Copy out every record below with complete accuracy.

— begin RECORDS FOR PROCESSING —

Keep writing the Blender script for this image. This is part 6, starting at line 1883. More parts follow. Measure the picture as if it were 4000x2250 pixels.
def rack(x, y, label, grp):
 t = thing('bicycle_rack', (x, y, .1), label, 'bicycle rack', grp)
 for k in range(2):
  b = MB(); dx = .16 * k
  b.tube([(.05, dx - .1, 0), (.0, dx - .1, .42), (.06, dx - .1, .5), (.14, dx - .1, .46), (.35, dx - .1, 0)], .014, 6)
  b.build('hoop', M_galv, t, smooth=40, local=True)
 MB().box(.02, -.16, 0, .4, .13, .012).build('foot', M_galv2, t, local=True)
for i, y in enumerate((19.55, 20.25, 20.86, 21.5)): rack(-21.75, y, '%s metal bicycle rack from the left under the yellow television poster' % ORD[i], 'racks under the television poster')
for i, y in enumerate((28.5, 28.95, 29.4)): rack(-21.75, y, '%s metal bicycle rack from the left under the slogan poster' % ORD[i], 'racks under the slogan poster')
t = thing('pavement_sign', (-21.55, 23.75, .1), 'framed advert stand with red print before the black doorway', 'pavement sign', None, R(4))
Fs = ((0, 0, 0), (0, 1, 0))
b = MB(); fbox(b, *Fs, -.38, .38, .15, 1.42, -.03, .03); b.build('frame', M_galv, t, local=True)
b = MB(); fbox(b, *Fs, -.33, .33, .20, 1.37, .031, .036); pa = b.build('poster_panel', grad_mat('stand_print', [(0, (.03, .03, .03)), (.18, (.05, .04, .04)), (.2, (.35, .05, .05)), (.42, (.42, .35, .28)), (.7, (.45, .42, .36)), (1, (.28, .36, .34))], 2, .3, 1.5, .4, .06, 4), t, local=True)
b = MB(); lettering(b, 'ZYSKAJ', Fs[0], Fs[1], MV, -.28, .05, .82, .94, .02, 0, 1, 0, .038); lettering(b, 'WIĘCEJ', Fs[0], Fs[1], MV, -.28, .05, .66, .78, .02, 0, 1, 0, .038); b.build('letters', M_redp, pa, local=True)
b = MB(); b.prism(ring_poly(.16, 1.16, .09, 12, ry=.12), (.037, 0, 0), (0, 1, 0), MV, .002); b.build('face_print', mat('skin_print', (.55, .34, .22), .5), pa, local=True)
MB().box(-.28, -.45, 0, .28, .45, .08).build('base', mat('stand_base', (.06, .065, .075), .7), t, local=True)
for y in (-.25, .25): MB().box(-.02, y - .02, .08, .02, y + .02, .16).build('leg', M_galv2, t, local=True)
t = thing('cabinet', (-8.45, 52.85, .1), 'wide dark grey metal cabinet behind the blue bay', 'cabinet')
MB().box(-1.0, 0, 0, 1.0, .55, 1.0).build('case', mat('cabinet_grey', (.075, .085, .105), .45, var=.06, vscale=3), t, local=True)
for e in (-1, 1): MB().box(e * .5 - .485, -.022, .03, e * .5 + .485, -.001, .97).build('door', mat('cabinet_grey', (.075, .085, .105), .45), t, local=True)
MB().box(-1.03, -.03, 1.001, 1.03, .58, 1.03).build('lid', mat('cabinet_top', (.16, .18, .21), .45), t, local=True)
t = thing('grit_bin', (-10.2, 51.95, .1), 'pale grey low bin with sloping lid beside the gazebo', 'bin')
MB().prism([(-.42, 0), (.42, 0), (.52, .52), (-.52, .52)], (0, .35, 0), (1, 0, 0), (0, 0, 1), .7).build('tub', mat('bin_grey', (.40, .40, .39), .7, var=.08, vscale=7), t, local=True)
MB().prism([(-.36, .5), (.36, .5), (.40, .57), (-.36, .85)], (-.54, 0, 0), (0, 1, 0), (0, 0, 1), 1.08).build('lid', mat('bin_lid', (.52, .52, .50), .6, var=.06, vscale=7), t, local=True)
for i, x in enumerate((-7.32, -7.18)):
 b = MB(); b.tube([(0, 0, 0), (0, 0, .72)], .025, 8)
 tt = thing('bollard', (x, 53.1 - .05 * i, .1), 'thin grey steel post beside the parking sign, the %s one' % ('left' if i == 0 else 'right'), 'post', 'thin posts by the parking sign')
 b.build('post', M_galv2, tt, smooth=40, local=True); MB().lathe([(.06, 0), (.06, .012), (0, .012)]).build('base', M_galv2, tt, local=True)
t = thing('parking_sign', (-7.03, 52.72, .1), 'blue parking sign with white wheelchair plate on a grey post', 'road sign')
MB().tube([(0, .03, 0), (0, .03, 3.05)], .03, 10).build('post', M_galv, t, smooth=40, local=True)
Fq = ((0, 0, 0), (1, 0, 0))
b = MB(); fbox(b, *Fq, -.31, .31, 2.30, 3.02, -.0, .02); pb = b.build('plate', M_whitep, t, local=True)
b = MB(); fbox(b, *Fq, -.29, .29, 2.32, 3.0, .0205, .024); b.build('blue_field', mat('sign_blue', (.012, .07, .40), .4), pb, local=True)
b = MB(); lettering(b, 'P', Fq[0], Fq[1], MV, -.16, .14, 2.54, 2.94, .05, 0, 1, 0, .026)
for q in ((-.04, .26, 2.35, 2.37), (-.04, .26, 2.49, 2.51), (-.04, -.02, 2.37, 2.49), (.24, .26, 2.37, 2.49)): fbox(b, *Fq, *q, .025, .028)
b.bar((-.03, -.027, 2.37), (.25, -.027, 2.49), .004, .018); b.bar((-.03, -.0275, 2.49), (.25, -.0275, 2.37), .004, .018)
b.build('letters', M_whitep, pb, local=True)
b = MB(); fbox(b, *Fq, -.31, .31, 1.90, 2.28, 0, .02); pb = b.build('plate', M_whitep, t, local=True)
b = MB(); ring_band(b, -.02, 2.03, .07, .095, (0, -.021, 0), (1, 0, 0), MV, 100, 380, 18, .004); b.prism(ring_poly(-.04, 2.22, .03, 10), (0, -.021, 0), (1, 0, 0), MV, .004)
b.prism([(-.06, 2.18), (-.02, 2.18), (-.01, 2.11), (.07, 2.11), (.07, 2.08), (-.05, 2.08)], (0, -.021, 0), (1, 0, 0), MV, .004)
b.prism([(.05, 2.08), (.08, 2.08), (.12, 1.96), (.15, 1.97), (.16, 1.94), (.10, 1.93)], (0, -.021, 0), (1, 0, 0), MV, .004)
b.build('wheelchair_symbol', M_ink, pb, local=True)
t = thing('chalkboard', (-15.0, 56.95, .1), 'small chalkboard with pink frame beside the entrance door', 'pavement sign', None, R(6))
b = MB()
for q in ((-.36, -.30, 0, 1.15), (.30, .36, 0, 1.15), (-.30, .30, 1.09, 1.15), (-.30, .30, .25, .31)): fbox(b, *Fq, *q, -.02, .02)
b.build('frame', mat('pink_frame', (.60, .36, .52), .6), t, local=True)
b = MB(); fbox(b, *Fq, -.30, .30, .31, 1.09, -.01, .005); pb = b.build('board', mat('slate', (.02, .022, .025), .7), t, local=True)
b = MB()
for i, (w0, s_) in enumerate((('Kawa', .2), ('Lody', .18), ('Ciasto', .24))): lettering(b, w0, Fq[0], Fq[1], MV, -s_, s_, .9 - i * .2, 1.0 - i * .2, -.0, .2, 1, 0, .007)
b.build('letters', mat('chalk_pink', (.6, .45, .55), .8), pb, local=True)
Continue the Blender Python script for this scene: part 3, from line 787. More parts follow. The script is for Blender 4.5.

— end RECORDS FOR PROCESSING —

** OUTPUT OF THE TASK **
Keep writing the Blender script for this image. This is part 6, starting at line 1883. More parts follow. Measure the picture as if it were 4000x2250 pixels.
def rack(x, y, label, grp):
 t = thing('bicycle_rack', (x, y, .1), label, 'bicycle rack', grp)
 for k in range(2):
  b = MB(); dx = .16 * k
  b.tube([(.05, dx - .1, 0), (.0, dx - .1, .42), (.06, dx - .1, .5), (.14, dx - .1, .46), (.35, dx - .1, 0)], .014, 6)
  b.build('hoop', M_galv, t, smooth=40, local=True)
 MB().box(.02, -.16, 0, .4, .13, .012).build('foot', M_galv2, t, local=True)
for i, y in enumerate((19.55, 20.25, 20.86, 21.5)): rack(-21.75, y, '%s metal bicycle rack from the left under the yellow television poster' % ORD[i], 'racks under the television poster')
for i, y in enumerate((28.5, 28.95, 29.4)): rack(-21.75, y, '%s metal bicycle rack from the left under the slogan poster' % ORD[i], 'racks under the slogan poster')
t = thing('pavement_sign', (-21.55, 23.75, .1), 'framed advert stand with red print before the black doorway', 'pavement sign', None, R(4))
Fs = ((0, 0, 0), (0, 1, 0))
b = MB(); fbox(b, *Fs, -.38, .38, .15, 1.42, -.03, .03); b.build('frame', M_galv, t, local=True)
b = MB(); fbox(b, *Fs, -.33, .33, .20, 1.37, .031, .036); pa = b.build('poster_panel', grad_mat('stand_print', [(0, (.03, .03, .03)), (.18, (.05, .04, .04)), (.2, (.35, .05, .05)), (.42, (.42, .35, .28)), (.7, (.45, .42, .36)), (1, (.28, .36, .34))], 2, .3, 1.5, .4, .06, 4), t, local=True)
b = MB(); lettering(b, 'ZYSKAJ', Fs[0], Fs[1], MV, -.28, .05, .82, .94, .02, 0, 1, 0, .038); lettering(b, 'WIĘCEJ', Fs[0], Fs[1], MV, -.28, .05, .66, .78, .02, 0, 1, 0, .038); b.build('letters', M_redp, pa, local=True)
b = MB(); b.prism(ring_poly(.16, 1.16, .09, 12, ry=.12), (.037, 0, 0), (0, 1, 0), MV, .002); b.build('face_print', mat('skin_print', (.55, .34, .22), .5), pa, local=True)
MB().box(-.28, -.45, 0, .28, .45, .08).build('base', mat('stand_base', (.06, .065, .075), .7), t, local=True)
for y in (-.25, .25): MB().box(-.02, y - .02, .08, .02, y + .02, .16).build('leg', M_galv2, t, local=True)
t = thing('cabinet', (-8.45, 52.85, .1), 'wide dark grey metal cabinet behind the blue bay', 'cabinet')
MB().box(-1.0, 0, 0, 1.0, .55, 1.0).build('case', mat('cabinet_grey', (.075, .085, .105), .45, var=.06, vscale=3), t, local=True)
for e in (-1, 1): MB().box(e * .5 - .485, -.022, .03, e * .5 + .485, -.001, .97).build('door', mat('cabinet_grey', (.075, .085, .105), .45), t, local=True)
MB().box(-1.03, -.03, 1.001, 1.03, .58, 1.03).build('lid', mat('cabinet_top', (.16, .18, .21), .45), t, local=True)
t = thing('grit_bin', (-10.2, 51.95, .1), 'pale grey low bin with sloping lid beside the gazebo', 'bin')
MB().prism([(-.42, 0), (.42, 0), (.52, .52), (-.52, .52)], (0, .35, 0), (1, 0, 0), (0, 0, 1), .7).build('tub', mat('bin_grey', (.40, .40, .39), .7, var=.08, vscale=7), t, local=True)
MB().prism([(-.36, .5), (.36, .5), (.40, .57), (-.36, .85)], (-.54, 0, 0), (0, 1, 0), (0, 0, 1), 1.08).build('lid', mat('bin_lid', (.52, .52, .50), .6, var=.06, vscale=7), t, local=True)
for i, x in enumerate((-7.32, -7.18)):
 b = MB(); b.tube([(0, 0, 0), (0, 0, .72)], .025, 8)
 tt = thing('bollard', (x, 53.1 - .05 * i, .1), 'thin grey steel post beside the parking sign, the %s one' % ('left' if i == 0 else 'right'), 'post', 'thin posts by the parking sign')
 b.build('post', M_galv2, tt, smooth=40, local=True); MB().lathe([(.06, 0), (.06, .012), (0, .012)]).build('base', M_galv2, tt, local=True)
t = thing('parking_sign', (-7.03, 52.72, .1), 'blue parking sign with white wheelchair plate on a grey post', 'road sign')
MB().tube([(0, .03, 0), (0, .03, 3.05)], .03, 10).build('post', M_galv, t, smooth=40, local=True)
Fq = ((0, 0, 0), (1, 0, 0))
b = MB(); fbox(b, *Fq, -.31, .31, 2.30, 3.02, -.0, .02); pb = b.build('plate', M_whitep, t, local=True)
b = MB(); fbox(b, *Fq, -.29, .29, 2.32, 3.0, .0205, .024); b.build('blue_field', mat('sign_blue', (.012, .07, .40), .4), pb, local=True)
b = MB(); lettering(b, 'P', Fq[0], Fq[1], MV, -.16, .14, 2.54, 2.94, .05, 0, 1, 0, .026)
for q in ((-.04, .26, 2.35, 2.37), (-.04, .26, 2.49, 2.51), (-.04, -.02, 2.37, 2.49), (.24, .26, 2.37, 2.49)): fbox(b, *Fq, *q, .025, .028)
b.bar((-.03, -.027, 2.37), (.25, -.027, 2.49), .004, .018); b.bar((-.03, -.0275, 2.49), (.25, -.0275, 2.37), .004, .018)
b.build('letters', M_whitep, pb, local=True)
b = MB(); fbox(b, *Fq, -.31, .31, 1.90, 2.28, 0, .02); pb = b.build('plate', M_whitep, t, local=True)
b = MB(); ring_band(b, -.02, 2.03, .07, .095, (0, -.021, 0), (1, 0, 0), MV, 100, 380, 18, .004); b.prism(ring_poly(-.04, 2.22, .03, 10), (0, -.021, 0), (1, 0, 0), MV, .004)
b.prism([(-.06, 2.18), (-.02, 2.18), (-.01, 2.11), (.07, 2.11), (.07, 2.08), (-.05, 2.08)], (0, -.021, 0), (1, 0, 0), MV, .004)
b.prism([(.05, 2.08), (.08, 2.08), (.12, 1.96), (.15, 1.97), (.16, 1.94), (.10, 1.93)], (0, -.021, 0), (1, 0, 0), MV, .004)
b.build('wheelchair_symbol', M_ink, pb, local=True)
t = thing('chalkboard', (-15.0, 56.95, .1), 'small chalkboard with pink frame beside the entrance door', 'pavement sign', None, R(6))
b = MB()
for q in ((-.36, -.30, 0, 1.15), (.30, .36, 0, 1.15), (-.30, .30, 1.09, 1.15), (-.30, .30, .25, .31)): fbox(b, *Fq, *q, -.02, .02)
b.build('frame', mat('pink_frame', (.60, .36, .52), .6), t, local=True)
b = MB(); fbox(b, *Fq, -.30, .30, .31, 1.09, -.01, .005); pb = b.build('board', mat('slate', (.02, .022, .025), .7), t, local=True)
b = MB()
for i, (w0, s_) in enumerate((('Kawa', .2), ('Lody', .18), ('Ciasto', .24))): lettering(b, w0, Fq[0], Fq[1], MV, -s_, s_, .9 - i * .2, 1.0 - i * .2, -.0, .2, 1, 0, .007)
b.build('letters', mat('chalk_pink', (.6, .45, .55), .8), pb, local=True)
Continue the Blender Python script for this scene: part 3, from line 787. More parts follow. The script is for Blender 4.5.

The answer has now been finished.